Wednesday, April 2, 2014

For your sweet tooth

Hansel & Gretel from Fotini on Vimeo.

From the description on Vimeo, this is a student short. I'd say the student is doing really well. The names of the people involved with the project are all Greek, so I guess the narration is Greek, or at least that's the most likely thing per Occam's razor. All the zh sounds made me think it was Portuguese.

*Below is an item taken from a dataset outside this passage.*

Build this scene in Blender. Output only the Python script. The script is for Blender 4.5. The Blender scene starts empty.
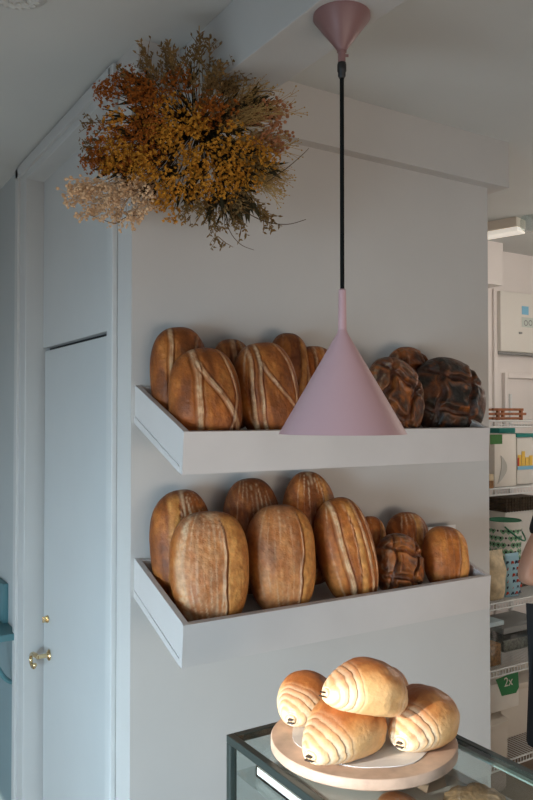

The story and the art make a quantum leap when the witch shows up. That's the thing about her. She may be presented more or less sympathetically, but she's always a compelling character.

2 comments:

susan said...

*Hard by a great forest dwelt a poor wood-cutter with his wife and his two children. The boy was called Hansel and the girl Gretel. He had little to bite and to break, and once when great dearth fell on the land, he could no longer procure even daily bread. Now when he thought over this by night in his bed, and tossed about in his anxiety, he groaned and said to his wife: 'What is to become of us? How are we to feed our poor children, when we no longer have anything even for ourselves?' 'I'll tell you what, husband,' answered the woman, 'early tomorrow morning we will take the children out into the forest to where it is the thickest; there we will light a fire for them, and give each of them one more piece of bread, and then we will go to our work and leave them alone. They will not find the way home again, and we shall be rid of them.' 'No, wife,' said the man, 'I will not do that; how can I bear to leave my children alone in the forest?—the wild animals would soon come and tear them to pieces.' 'O, you fool!' said she, 'then we must all four die of hunger, you may as well plane the planks for our coffins,' and she left him no peace until he consented. 'But I feel very sorry for the poor children, all the same,' said the man.*

It was a nicely done video but for the fact he left out the wicked stepmother. Do you suppose they never heard that part in Greece?

Ben said...

The father does come off as kind in the context of the story. In the real world our views of a father who was ready to abandon his kids in the forest after a few minutes of arm twisting would get a different reaction. But then fairy tales have their own logic, and it's a world we keep coming back to.

It's hard to believe he doesn't know about the wicked stepmother. Maybe she just doesn't appeal to him on an artistic level.